The Aragon government has expressed its unhappiness at the plan because it wants a controlling say in the use of the Ebro’s water. The sharpest criticisms have come from the PP-run coastal regions of Murcia and Valencia, which have pledged to fight for equal access to the Ebro in the Constitutional Court. Valencia and Murcia were two of the regions affected by the cancellation of the Ebro-diversion plan in 2004.

Murcia’s regional premier Ramon Luis Valcarcel has said the two regions may call demonstrations against government water policy. Valencia’s regional premier Francisco Camps has accused Zapatero of “humiliating” the region, and the PP tabled a regional parliamentary motion calling on the PSOE to change its policy. Camps said he was not opposing the rights of the Catalans to have water, but was objecting to the denial of the same provisions to the people of the south. He believed his position would be upheld by the regional governments of Valencia, Murcia, and Andalusia.

The PP’s responses and that of the PSOE are dictated by the need to sustain various competing aspects of Spanish business interests, rather than resolving the water resource problems of the majority of the Spanish people. Water resources are required in Valencia, Murcia, and Almeria to supply intensive agriculture. Many of the solutions proposed by environmentalists are openly framed in terms of punishing working people and benefiting business. Manuel Ramón Llamas, of Madrid’s Complutense University, has blamed the crisis on low prices in Spain, insisting that higher prices to consumers would limit demand. Alberto Fernandez, head of water for the WWF, is encouraging the creation of water “banks” so that the rights to water can be bought and sold.

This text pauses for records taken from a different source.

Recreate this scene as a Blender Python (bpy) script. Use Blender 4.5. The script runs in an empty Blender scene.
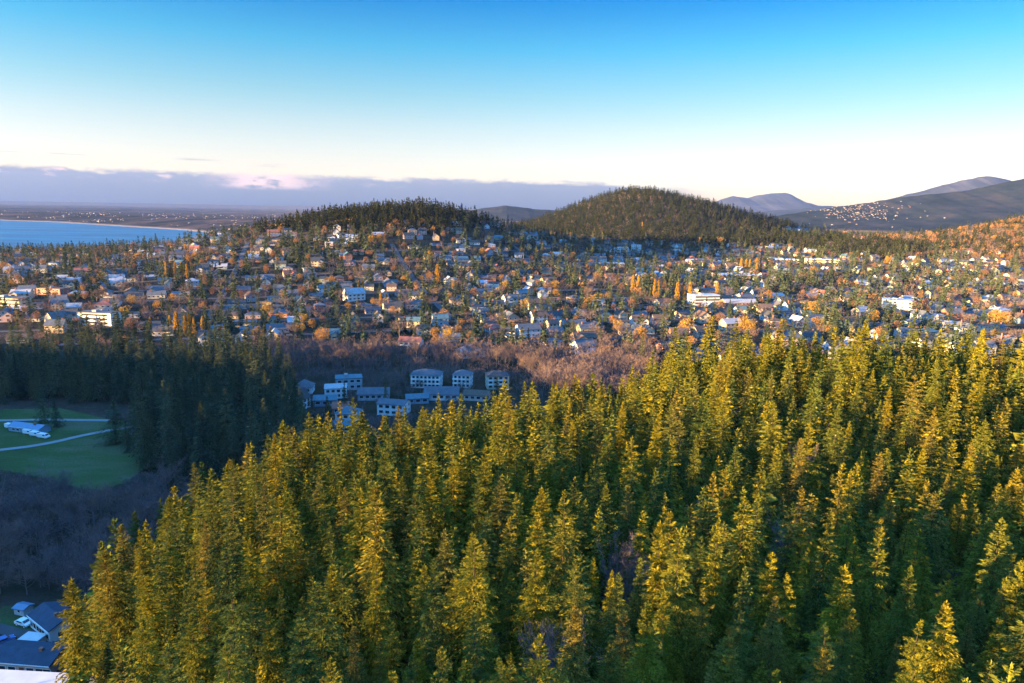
import bpy, math, random
import numpy as np

R = math.radians
scene = bpy.context.scene
COL = scene.collection
rng = np.random.default_rng(11)

# ------------------------------------------------------------------ camera
CAM = np.array((0.0, 0.0, 150.0))
PITCH, ROLL, FPX = R(10.84), R(1.05), 692.0
W, H = 1024, 683
cam_data = bpy.data.cameras.new("camera")
cam_data.sensor_width = 36.0
cam_data.lens = FPX / W * 36.0
cam_data.clip_start = 1.0
cam_data.clip_end = 200000.0
cam = bpy.data.objects.new("camera", cam_data)
COL.objects.link(cam)
from mathutils import Matrix
rot = Matrix.Rotation(math.pi / 2 - PITCH, 3, 'X') @ Matrix.Rotation(ROLL, 3, 'Z')
cam.location = CAM
cam.rotation_euler = rot.to_euler()
scene.camera = cam
ROT = np.array(rot)

# ------------------------------------------------------------------ light and exposure
SUN_EL, SUN_AZ = 6.2, -114.0            # azimuth from the view direction, clockwise
SKY_STRENGTH, SUN_STRENGTH, EXPOSURE = 0.15, 5.0, 3.1
sd = np.array((math.sin(R(SUN_AZ)) * math.cos(R(SUN_EL)), math.cos(R(SUN_AZ)) * math.cos(R(SUN_EL)), math.sin(R(SUN_EL))))
sun_data = bpy.data.lights.new("sun", 'SUN')
sun_data.energy = SUN_STRENGTH
sun_data.angle = R(0.5)
sun_data.color = (1.0, 0.62, 0.22)
sun = bpy.data.objects.new("sun", sun_data)
from mathutils import Vector
sun.rotation_euler = Vector(sd).to_track_quat('Z', 'Y').to_euler()
COL.objects.link(sun)
vs = scene.view_settings
vs.view_transform = 'Standard'
vs.look = 'None'
vs.exposure = EXPOSURE
vs.gamma = 1.0
vs.use_curve_mapping = False
scene.cycles.max_bounces = 4
scene.cycles.diffuse_bounces = 2
scene.cycles.glossy_bounces = 2
scene.cycles.transmission_bounces = 2
scene.cycles.transparent_max_bounces = 4
scene.cycles.volume_bounces = 0
scene.cycles.use_adaptive_sampling = True
scene.cycles.adaptive_threshold = 0.02


class Nodes:
    """small helper for node trees"""
    def __init__(s, tree):
        s.t = tree
        tree.nodes.clear()

    def n(s, kind, _set=None, **inputs):
        node = s.t.nodes.new(kind)
        for k, v in (_set or {}).items():
            setattr(node, k, v)
        for k, v in inputs.items():
            key = int(k[1:]) if k[0] == '_' and k[1:].isdigit() else k.replace('_', ' ')
            sock = node.inputs[key]
            if isinstance(v, bpy.types.NodeSocket):
                s.t.links.new(v, sock)
            else:
                sock.default_value = v
        return node

    def math(s, op, a, b=0.0, clamp=False):
        return s.n('ShaderNodeMath', dict(operation=op, use_clamp=clamp), _0=a, _1=b).outputs[0]

    def ramp(s, fac, stops, interp='LINEAR'):
        node = s.n('ShaderNodeValToRGB', None, Fac=fac)
        cr = node.color_ramp
        cr.interpolation = interp
        while len(cr.elements) < len(stops):
            cr.elements.new(0.5)
        for e, (p, c) in zip(cr.elements, stops):
            e.position = p
            e.color = (*c, 1) if len(c) == 3 else c
        return node.outputs['Color']

    def mix(s, fac, a, b, blend='MIX'):
        node = s.n('ShaderNodeMix', dict(data_type='RGBA', blend_type=blend))
        for sock, v in ((node.inputs[0], fac), (node.inputs[6], a), (node.inputs[7], b)):
            if isinstance(v, bpy.types.NodeSocket):
                s.t.links.new(v, sock)
            else:
                sock.default_value = (*v, 1) if isinstance(v, tuple) and len(v) == 3 else v
        return node.outputs[2]

    def maprange(s, v, a, b, c=0.0, d=1.0, smooth=True):
        return s.n('ShaderNodeMapRange', dict(interpolation_type='SMOOTHSTEP' if smooth else 'LINEAR'), _0=v, _1=a, _2=b, _3=c, _4=d).outputs[0]


def sky_world():
    w = bpy.data.worlds.new("World")
    scene.world = w
    w.use_nodes = True
    N = Nodes(w.node_tree)
    sky = N.n('ShaderNodeTexSky', dict(sky_type='NISHITA', sun_disc=False, sun_elevation=R(SUN_EL), sun_rotation=R(SUN_AZ),
                                       altitude=150.0, air_density=1.0, dust_density=0.6, ozone_density=2.0))
    geo = N.n('ShaderNodeTexCoord')
    d = geo.outputs['Generated']
    sep = N.n('ShaderNodeSeparateXYZ', None, Vector=d)
    x, y, z = sep.outputs
    el = N.math('ARCSINE', z)                       # radians above the horizon
    eld = N.math('MULTIPLY', el, 180 / math.pi)
    az = N.math('MULTIPLY', N.math('ARCTAN2', x, y), 180 / math.pi)
    e01 = N.math('DIVIDE', eld, 90.0, True)
    # clear evening sky: pale at the horizon, azure above; overhead, out of view, brightened to fill the shade
    tint = N.ramp(e01, SKY_TINT)
    even = N.maprange(az, -40.0, 40.0, 1.12, 0.90, False)
    tint = N.mix(1.0, tint, N.n('ShaderNodeCombineXYZ', None, X=even, Y=even, Z=even).outputs[0], 'MULTIPLY')
    base = N.mix(1.0, sky.outputs['Color'], tint, 'MULTIPLY')
    # low bank of cloud over the far shore: flat top, thinning out to the right
    vec = N.n('ShaderNodeCombineXYZ', None, X=N.math('MULTIPLY', az, 0.16), Y=N.math('MULTIPLY', eld, 0.9), Z=0.0).outputs[0]
    n1 = N.n('ShaderNodeTexNoise', None, Vector=vec, Scale=1.6, Detail=6.0, Roughness=0.6).outputs[0]
    vec2 = N.n('ShaderNodeCombineXYZ', None, X=N.math('MULTIPLY', az, 0.55), Y=N.math('MULTIPLY', eld, 1.7), Z=3.0).outputs[0]
    n2 = N.n('ShaderNodeTexNoise', None, Vector=vec2, Scale=1.0, Detail=6.0, Roughness=0.62).outputs[0]
    vec3 = N.n('ShaderNodeCombineXYZ', None, X=N.math('MULTIPLY', az, 0.10), Y=N.math('MULTIPLY', eld, 2.4), Z=7.0).outputs[0]
    n3 = N.n('ShaderNodeTexNoise', None, Vector=vec3, Scale=1.3, Detail=5.0, Roughness=0.55).outputs[0]
    top = N.maprange(az, 4.0, 15.0, 2.22, 1.8)
    top = N.math('ADD', top, N.math('MULTIPLY', N.math('SUBTRACT', n1, 0.5), 0.3))
    top = N.math('ADD', top, N.math('MULTIPLY', N.math('SUBTRACT', n2, 0.5), 1.3))
    mask = N.maprange(N.math('SUBTRACT', top, eld), -0.2, 0.26)
    mask = N.math('MULTIPLY', mask, N.maprange(az, 8.0, 17.5, 0.94, 0.0))
    streak = N.math('MULTIPLY', N.maprange(n3, 0.56, 0.66), N.maprange(eld, 2.4, 2.9))
    streak = N.math('MULTIPLY', streak, N.maprange(eld, 3.1, 3.6, 1.0, 0.0))
    streak = N.math('MULTIPLY', streak, N.maprange(az, -25.0, -10.0, 0.6, 0.0))
    mask = N.math('MAXIMUM', mask, streak)
    k = 1.0 / SKY_STRENGTH / 2 ** EXPOSURE
    body = N.ramp(N.math('DIVIDE', eld, 3.0, True), [(0.0, CL_LOW), (0.45, CL_MID), (1.0, CL_TOP)])
    puff = N.math('MULTIPLY', N.maprange(n2, 0.52, 0.70), N.maprange(eld, 1.2, 2.2))
    puff = N.math('MULTIPLY', puff, N.maprange(az, -14.0, -6.0, 1.0, 0.12))
    hump = N.math('MULTIPLY', N.maprange(az, -24.5, -20.0), N.maprange(az, -19.0, -13.5, 1.0, 0.0))
    hump = N.math('MULTIPLY', hump, N.math('MULTIPLY', N.maprange(eld, 1.0, 1.5), N.maprange(n2, 0.36, 0.56)))
    puff = N.math('MAXIMUM', puff, hump)
    body = N.mix(puff, body, CL_PUFF)
    body = N.mix(1.0, body, (k, k, k), 'MULTIPLY')
    colr = N.mix(mask, base, body)
    bg = N.n('ShaderNodeBackground', None, Color=colr, Strength=SKY_STRENGTH)
    out = N.n('ShaderNodeOutputWorld')
    N.t.links.new(bg.outputs[0], out.inputs['Surface'])


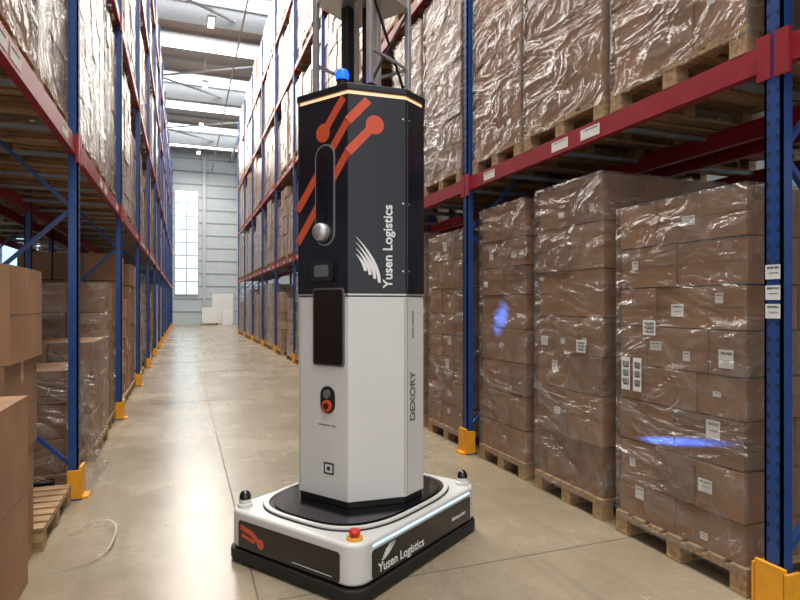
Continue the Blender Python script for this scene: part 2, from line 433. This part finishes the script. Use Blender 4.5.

It is the market economy, which pits nation against nation and even region against region, which is preventing any organised administration of the world’s water resources. Llamas admits that Spain has sufficient water, but no political structure capable of administrating it for the benefit of all. Edelmiro Rua Alvarez, of Spain’s College of Engineers, has said, “Spain has enough water for everyone. We shouldn’t be at each others’ throats every year.”